Origin of Name & History in Brief
The place mentioned as 'Benguluru' in the Ganga record is originally a hamlet, even now called as Halebengaluru near Kodigehalli, not far away from Hebbal. It is said that Kempegowda I, when he built the new capital town in about 1537 called it Bangalore as his mother and wife belonged to the hamlet Bangalore, now called Halebengaluru. In literary works Bangalore is also called Kalyananagara or the 'City Auspicious'.

Though the fort built by Kempegowda then has totally vanished the spots like the Yelahanka Bagilu (Mysore Bank Square), Halsur Bagilu or Gate (now a police station is named after it; the gate proper even now remains hidden in ruined condition behind the Badami House), Anekal Bagilu, and the Kengeri Bagilu or gate(again the name of a police station) etc; are still located together with the Sonde Koppa Bagilu (to the west), Yeshwantpur Gate(near Upparpet police station) and the Kanakanahalli Bagilu(near the Vokkaligara Sangha Bldg. or Sanjay Talkies).

The town was conquered by Bijapur in 1638, and Shahji Bhosle secured the town and its surroundings as a jahgir in 1638. After 50 years of Maratha rule at Bangalore, Bangalore was conquered by the Mughuls in 1686. The city was leased to the Mysore ruler Chikkadevaraya by the Mughuls in c 1689 and Chikkadevaraya expanded the fort to the south and built the Venkataramana temple in this fort area. This new fort in granite was strengthened by Haider who secured Bangalore as jahgir in 1759. The British conquered the place in 1799 after defeating Tipu.
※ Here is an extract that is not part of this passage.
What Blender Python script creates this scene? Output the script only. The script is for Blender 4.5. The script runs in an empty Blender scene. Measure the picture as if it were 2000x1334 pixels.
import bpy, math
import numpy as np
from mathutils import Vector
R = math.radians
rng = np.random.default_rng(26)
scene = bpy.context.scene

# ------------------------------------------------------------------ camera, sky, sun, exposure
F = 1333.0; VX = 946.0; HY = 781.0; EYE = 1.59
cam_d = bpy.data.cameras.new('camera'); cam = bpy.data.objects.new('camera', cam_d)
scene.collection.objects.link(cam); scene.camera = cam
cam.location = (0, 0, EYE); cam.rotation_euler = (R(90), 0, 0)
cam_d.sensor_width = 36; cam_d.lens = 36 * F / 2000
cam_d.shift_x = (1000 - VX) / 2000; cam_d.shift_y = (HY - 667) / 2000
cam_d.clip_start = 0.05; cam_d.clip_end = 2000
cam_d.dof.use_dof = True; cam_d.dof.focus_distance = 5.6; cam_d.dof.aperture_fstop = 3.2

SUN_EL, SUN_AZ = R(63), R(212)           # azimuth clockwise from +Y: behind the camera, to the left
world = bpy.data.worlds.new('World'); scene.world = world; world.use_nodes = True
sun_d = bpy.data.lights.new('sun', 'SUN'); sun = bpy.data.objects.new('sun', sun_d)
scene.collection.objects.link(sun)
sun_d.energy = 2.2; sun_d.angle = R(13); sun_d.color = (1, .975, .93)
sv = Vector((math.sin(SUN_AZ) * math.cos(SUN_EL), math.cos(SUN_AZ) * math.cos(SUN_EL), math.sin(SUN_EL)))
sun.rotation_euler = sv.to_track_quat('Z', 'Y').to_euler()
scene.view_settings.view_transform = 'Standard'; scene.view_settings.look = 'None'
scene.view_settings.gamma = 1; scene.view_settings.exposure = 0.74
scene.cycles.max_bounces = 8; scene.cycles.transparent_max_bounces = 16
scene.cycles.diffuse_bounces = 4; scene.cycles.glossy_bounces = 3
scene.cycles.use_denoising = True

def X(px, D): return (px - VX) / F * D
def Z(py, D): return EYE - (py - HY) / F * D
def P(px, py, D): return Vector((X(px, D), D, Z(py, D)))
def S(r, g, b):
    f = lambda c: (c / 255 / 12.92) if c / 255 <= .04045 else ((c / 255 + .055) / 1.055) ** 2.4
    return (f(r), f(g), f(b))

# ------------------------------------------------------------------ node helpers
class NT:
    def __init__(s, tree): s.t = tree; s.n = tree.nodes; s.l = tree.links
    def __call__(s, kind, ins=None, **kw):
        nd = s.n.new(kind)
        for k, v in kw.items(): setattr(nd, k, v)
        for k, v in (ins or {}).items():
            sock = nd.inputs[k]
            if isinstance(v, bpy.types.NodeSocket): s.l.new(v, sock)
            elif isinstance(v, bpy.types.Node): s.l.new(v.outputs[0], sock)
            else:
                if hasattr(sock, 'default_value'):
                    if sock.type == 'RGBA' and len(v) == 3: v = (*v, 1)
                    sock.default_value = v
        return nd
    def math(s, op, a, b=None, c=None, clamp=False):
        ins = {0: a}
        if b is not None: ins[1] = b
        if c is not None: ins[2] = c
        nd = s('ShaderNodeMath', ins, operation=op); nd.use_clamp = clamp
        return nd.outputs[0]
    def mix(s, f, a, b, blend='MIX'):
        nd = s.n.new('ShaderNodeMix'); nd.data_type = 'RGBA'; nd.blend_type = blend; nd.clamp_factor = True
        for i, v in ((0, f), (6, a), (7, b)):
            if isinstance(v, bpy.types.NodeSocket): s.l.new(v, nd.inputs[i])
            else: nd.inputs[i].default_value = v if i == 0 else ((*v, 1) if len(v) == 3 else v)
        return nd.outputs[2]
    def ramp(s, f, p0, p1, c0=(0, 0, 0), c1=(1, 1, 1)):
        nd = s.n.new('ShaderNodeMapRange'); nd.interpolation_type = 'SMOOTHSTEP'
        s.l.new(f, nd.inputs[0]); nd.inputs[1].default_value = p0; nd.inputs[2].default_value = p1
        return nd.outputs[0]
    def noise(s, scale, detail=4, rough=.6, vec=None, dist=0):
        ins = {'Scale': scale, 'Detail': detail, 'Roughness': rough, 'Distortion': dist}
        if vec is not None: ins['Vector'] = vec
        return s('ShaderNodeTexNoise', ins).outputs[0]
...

Bangalore became "a place of importance" under Haider, says Buchanan, speaking of its trade.

The Cantonment area grew as a separate township after the British shifted their troops to the place in 1806. The present Cantonment also consists of many old villages like Halsur (present Ulsoor), Bagepally, Doddakunte, Byadarahalli Akkithimmanahalli, etc.

Of the four towers set up by Kempegowda II to guard the capital city one is at Halsur(atop a rock), the other three being, one near Lalbagh (again atop a rock), the third on the Kempambudhi bank at Gavipura Guttahalli and the last at Vyalikaval on the Bellary road near the Ramanashrama.

At Domlur on the periphery of the old Cantonment, the Chokkanatha templebuilt by the Cholas still remains. The construction of the St.Marks Cathedral was begun in 1808. The Mosque in the Old Poor House Street in the Cantonment area was also constructed during this time. The Cantonment area saw the construction of some of the beautiful buildings of the European renaissance style, both churches and secular buildings, mostly government offices during the 19th century.

Altitude: 3050 ft. above sea level.
Area: 368 square kilometers.
Population: 6.2 million
Climate: Warm and salubrious throughout the year.

Languages: Kannada, English, Hindi, Tamil, Telugu, Malayalam and Urdu.